* _Task description_: Reproduce the entries shown below only from the line with "Recreate this scene" down to the line with "scene.camera = cam", keeping both end lines and copying each one exactly.

3D scene scripts
━━━━━━━━━━━━━━━━━━━━
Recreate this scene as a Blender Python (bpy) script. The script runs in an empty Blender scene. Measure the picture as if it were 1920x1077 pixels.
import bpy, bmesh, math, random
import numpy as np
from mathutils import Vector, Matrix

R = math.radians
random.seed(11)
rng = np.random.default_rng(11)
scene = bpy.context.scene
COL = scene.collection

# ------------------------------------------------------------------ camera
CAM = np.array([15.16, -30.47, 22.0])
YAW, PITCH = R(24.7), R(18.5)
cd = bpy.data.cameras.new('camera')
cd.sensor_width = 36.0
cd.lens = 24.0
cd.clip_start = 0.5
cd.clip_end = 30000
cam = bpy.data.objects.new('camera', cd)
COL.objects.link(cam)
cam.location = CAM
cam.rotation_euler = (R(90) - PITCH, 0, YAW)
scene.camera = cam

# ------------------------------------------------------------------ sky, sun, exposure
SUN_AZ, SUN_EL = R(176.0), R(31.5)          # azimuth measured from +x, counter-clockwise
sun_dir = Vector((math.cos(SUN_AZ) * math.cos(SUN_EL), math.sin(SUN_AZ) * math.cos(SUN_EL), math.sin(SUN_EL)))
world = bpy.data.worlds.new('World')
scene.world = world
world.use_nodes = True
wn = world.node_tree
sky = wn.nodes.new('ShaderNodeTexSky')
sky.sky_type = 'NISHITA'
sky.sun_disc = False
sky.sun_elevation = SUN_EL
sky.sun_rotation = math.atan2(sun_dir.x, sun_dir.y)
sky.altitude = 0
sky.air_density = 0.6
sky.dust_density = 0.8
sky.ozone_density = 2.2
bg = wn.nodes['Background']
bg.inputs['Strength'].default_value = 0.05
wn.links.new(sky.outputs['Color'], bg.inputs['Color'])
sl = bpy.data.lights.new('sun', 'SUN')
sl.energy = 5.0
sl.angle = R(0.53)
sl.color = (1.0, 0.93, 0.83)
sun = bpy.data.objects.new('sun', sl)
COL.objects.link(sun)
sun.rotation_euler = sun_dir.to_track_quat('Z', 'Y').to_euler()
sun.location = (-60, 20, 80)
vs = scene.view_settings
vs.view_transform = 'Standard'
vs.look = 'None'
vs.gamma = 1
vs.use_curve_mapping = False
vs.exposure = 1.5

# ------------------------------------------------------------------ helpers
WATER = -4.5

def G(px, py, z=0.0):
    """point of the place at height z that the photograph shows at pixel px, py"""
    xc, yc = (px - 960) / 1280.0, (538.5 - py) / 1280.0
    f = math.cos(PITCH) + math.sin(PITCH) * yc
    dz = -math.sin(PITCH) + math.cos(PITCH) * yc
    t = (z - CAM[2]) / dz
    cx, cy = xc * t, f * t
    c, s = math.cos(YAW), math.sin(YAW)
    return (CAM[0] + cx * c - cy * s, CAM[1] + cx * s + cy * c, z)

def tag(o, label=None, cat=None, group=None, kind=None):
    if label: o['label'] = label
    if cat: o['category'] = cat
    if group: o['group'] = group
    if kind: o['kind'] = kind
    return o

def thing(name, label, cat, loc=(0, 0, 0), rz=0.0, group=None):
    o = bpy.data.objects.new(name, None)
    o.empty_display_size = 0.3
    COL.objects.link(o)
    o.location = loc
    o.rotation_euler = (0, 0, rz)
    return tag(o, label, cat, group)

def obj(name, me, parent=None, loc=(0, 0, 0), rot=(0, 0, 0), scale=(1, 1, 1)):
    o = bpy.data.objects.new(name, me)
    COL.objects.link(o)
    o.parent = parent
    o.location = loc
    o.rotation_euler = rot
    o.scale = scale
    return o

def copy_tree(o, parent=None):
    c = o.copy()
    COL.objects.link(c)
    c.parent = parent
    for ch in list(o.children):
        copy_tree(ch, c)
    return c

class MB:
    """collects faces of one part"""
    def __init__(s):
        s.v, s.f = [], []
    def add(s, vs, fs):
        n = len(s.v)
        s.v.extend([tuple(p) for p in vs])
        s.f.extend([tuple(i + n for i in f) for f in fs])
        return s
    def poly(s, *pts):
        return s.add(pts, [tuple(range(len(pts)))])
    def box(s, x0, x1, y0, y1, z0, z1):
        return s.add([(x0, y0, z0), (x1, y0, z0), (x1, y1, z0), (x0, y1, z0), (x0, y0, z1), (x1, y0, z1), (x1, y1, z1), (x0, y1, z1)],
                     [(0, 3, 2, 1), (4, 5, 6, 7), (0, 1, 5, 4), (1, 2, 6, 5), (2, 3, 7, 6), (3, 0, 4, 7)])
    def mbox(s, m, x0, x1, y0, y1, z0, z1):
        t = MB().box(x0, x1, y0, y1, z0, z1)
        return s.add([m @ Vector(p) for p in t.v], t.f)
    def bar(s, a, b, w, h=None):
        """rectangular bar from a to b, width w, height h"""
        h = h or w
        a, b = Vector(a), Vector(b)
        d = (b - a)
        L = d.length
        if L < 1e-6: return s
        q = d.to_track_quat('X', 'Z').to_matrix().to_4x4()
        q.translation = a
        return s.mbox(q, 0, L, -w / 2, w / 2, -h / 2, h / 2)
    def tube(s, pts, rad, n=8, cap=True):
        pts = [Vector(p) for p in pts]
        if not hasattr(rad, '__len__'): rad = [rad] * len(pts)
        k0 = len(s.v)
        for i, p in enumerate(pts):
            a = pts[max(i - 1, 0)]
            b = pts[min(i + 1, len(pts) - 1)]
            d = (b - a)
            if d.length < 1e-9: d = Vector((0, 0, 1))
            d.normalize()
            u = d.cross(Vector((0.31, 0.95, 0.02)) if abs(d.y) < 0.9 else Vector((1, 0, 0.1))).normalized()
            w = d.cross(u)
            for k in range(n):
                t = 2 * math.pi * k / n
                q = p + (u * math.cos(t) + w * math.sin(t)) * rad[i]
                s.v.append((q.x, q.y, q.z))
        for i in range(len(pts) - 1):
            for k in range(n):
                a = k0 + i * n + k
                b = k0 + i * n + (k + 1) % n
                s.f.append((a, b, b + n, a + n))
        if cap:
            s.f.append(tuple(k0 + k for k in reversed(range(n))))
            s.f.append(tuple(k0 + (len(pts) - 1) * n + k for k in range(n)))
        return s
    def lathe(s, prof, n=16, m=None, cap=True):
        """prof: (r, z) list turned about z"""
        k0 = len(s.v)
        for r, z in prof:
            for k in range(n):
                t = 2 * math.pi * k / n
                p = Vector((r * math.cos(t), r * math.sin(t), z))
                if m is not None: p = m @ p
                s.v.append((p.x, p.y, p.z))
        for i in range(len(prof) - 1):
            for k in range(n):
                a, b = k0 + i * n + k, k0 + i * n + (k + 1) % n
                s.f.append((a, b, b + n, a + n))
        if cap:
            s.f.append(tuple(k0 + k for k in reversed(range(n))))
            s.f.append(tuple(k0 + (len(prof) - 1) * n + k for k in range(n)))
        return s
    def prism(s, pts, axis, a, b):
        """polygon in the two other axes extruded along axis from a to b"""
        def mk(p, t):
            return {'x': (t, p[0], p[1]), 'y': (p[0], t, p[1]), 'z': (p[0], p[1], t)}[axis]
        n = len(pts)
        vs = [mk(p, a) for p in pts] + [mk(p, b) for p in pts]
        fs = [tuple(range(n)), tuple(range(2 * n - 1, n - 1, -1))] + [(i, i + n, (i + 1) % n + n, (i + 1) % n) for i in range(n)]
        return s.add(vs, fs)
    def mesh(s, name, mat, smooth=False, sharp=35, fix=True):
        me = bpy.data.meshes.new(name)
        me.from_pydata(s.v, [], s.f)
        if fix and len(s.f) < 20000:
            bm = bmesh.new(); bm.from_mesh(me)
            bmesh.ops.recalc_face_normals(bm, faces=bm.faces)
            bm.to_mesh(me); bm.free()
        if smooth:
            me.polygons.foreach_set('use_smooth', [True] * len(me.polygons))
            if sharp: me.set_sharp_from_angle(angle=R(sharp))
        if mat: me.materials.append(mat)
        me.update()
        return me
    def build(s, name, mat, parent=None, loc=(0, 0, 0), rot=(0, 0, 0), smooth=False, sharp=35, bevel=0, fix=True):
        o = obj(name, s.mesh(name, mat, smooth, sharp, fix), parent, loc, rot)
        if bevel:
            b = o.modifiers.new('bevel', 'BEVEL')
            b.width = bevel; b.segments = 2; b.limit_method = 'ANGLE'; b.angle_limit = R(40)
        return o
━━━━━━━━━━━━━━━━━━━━
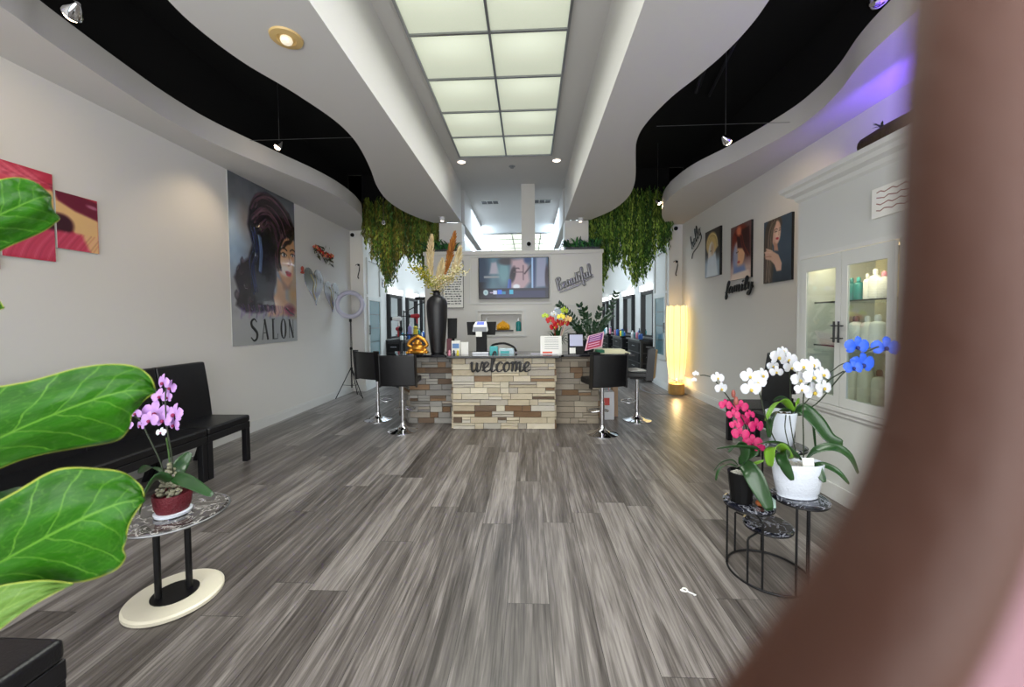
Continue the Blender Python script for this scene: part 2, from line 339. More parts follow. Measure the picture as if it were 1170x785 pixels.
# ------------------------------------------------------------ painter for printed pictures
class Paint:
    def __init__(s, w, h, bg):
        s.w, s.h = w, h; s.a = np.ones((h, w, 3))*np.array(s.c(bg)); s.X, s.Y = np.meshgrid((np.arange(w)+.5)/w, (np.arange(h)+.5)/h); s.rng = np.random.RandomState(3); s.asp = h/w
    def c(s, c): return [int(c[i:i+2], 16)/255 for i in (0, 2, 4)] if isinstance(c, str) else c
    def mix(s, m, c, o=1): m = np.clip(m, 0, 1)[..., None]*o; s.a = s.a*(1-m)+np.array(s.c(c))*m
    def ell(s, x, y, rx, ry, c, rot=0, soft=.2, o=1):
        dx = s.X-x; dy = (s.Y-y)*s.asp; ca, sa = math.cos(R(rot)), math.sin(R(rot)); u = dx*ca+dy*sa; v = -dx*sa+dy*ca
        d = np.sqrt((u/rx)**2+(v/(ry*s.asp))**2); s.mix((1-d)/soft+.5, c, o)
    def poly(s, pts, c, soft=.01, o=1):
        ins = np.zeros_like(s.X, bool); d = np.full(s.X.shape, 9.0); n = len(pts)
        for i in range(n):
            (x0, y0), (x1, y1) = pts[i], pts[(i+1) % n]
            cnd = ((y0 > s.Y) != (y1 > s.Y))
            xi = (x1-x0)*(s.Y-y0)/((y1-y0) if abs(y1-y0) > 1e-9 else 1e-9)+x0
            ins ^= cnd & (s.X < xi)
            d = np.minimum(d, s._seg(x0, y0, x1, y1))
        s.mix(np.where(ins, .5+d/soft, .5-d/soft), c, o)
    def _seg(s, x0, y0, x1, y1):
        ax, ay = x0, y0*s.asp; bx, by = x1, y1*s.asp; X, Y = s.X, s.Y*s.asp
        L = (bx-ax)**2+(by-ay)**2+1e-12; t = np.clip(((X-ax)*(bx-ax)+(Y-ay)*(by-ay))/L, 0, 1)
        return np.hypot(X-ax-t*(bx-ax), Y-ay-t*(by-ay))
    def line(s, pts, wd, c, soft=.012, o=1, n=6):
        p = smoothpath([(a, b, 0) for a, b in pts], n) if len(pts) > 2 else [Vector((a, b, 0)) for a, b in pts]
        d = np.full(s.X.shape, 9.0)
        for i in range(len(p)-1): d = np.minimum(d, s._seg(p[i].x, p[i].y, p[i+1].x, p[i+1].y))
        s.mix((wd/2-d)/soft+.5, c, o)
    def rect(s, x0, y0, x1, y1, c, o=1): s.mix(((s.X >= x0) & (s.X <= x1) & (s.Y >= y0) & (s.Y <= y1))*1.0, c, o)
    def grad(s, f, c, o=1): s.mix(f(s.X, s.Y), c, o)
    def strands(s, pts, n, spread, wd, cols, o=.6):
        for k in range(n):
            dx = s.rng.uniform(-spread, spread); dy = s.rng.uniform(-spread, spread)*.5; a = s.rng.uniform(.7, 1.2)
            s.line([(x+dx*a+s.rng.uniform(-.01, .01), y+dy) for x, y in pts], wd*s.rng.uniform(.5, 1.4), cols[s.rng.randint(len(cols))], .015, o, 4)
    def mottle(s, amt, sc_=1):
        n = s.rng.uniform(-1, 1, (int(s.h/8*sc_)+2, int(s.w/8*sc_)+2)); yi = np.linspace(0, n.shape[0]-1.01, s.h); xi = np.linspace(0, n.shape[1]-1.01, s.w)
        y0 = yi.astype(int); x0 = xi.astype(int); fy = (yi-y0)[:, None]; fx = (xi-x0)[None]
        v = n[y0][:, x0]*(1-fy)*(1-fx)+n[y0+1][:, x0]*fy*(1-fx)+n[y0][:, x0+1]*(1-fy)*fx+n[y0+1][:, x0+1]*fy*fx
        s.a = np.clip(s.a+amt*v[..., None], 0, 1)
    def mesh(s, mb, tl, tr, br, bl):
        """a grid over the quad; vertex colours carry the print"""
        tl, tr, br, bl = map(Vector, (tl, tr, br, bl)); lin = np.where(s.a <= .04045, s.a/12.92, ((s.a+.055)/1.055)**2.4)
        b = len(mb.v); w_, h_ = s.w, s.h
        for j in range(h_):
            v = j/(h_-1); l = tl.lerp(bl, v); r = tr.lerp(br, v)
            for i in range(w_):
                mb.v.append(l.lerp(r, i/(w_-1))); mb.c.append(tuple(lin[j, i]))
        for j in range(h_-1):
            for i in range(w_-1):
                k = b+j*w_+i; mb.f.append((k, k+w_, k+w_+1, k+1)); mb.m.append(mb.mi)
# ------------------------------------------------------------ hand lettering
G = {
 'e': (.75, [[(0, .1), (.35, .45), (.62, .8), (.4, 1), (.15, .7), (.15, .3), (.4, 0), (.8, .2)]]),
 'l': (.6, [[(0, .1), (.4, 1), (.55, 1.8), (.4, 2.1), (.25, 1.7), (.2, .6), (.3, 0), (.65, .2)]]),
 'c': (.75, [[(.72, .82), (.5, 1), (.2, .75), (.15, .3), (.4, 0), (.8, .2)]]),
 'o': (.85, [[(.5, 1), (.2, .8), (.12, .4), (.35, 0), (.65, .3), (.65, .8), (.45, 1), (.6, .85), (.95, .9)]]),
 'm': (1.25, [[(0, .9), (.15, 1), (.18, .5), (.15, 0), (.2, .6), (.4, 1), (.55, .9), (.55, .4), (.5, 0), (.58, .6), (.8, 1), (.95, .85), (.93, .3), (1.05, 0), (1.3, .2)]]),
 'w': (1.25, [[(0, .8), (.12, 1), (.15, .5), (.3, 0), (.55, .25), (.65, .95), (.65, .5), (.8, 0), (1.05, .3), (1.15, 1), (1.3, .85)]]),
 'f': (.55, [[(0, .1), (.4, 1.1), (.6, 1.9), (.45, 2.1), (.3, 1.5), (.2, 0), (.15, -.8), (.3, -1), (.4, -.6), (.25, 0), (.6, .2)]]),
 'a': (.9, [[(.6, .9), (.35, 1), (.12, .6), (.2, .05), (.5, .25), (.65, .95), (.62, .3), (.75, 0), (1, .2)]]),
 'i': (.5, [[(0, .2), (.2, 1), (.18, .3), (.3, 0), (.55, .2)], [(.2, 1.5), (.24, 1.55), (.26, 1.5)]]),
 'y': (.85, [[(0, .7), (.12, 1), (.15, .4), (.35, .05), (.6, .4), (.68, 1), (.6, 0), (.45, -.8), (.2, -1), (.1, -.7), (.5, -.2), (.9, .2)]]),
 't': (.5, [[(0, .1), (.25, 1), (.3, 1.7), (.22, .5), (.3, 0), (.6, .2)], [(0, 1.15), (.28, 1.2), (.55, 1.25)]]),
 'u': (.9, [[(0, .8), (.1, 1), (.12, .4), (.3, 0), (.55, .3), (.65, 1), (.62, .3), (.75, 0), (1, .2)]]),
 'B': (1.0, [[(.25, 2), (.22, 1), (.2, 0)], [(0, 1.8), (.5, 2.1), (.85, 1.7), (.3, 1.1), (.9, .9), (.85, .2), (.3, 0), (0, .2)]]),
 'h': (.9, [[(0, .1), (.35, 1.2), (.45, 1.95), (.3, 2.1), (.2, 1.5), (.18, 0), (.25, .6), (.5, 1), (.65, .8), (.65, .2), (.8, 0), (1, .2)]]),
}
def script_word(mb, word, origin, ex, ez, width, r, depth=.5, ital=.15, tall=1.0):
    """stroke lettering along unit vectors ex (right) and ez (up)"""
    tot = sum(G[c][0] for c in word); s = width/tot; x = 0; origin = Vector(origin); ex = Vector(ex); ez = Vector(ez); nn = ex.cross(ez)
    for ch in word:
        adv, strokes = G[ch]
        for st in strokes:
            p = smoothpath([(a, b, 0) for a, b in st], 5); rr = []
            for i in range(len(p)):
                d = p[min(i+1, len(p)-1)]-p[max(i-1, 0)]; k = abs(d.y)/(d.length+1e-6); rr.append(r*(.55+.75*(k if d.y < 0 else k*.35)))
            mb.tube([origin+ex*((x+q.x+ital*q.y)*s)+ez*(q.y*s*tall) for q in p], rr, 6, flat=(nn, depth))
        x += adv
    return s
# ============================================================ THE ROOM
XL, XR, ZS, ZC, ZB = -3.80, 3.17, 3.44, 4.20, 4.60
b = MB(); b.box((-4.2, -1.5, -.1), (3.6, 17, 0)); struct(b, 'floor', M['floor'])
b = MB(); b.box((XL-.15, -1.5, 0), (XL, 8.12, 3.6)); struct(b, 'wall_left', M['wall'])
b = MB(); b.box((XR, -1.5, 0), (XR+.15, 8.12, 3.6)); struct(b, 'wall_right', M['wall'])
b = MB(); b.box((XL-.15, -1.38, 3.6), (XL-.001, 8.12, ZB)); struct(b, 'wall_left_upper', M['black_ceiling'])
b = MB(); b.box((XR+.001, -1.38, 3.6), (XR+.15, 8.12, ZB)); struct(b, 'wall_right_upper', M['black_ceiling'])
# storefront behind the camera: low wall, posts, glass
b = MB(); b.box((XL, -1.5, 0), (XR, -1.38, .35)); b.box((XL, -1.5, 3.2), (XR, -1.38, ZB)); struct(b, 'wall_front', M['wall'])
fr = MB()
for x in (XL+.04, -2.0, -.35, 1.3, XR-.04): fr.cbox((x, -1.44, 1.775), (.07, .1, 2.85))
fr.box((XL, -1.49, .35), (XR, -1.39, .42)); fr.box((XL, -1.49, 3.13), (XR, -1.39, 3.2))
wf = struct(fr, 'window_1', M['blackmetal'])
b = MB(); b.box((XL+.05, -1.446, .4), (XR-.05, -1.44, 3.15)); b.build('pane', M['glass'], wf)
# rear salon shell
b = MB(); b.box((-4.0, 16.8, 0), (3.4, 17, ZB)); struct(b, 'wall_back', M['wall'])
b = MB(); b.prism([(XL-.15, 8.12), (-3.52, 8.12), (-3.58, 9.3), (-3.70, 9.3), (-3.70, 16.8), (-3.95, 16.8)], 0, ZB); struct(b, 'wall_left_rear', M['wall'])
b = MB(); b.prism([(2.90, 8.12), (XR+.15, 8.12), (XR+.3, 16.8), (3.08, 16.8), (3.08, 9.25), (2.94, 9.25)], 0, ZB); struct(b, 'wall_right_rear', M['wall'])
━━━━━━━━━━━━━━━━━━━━
* _Output of the exercise_:
Recreate this scene as a Blender Python (bpy) script. The script runs in an empty Blender scene. Measure the picture as if it were 1920x1077 pixels.
import bpy, bmesh, math, random
import numpy as np
from mathutils import Vector, Matrix

R = math.radians
random.seed(11)
rng = np.random.default_rng(11)
scene = bpy.context.scene
COL = scene.collection

# ------------------------------------------------------------------ camera
CAM = np.array([15.16, -30.47, 22.0])
YAW, PITCH = R(24.7), R(18.5)
cd = bpy.data.cameras.new('camera')
cd.sensor_width = 36.0
cd.lens = 24.0
cd.clip_start = 0.5
cd.clip_end = 30000
cam = bpy.data.objects.new('camera', cd)
COL.objects.link(cam)
cam.location = CAM
cam.rotation_euler = (R(90) - PITCH, 0, YAW)
scene.camera = cam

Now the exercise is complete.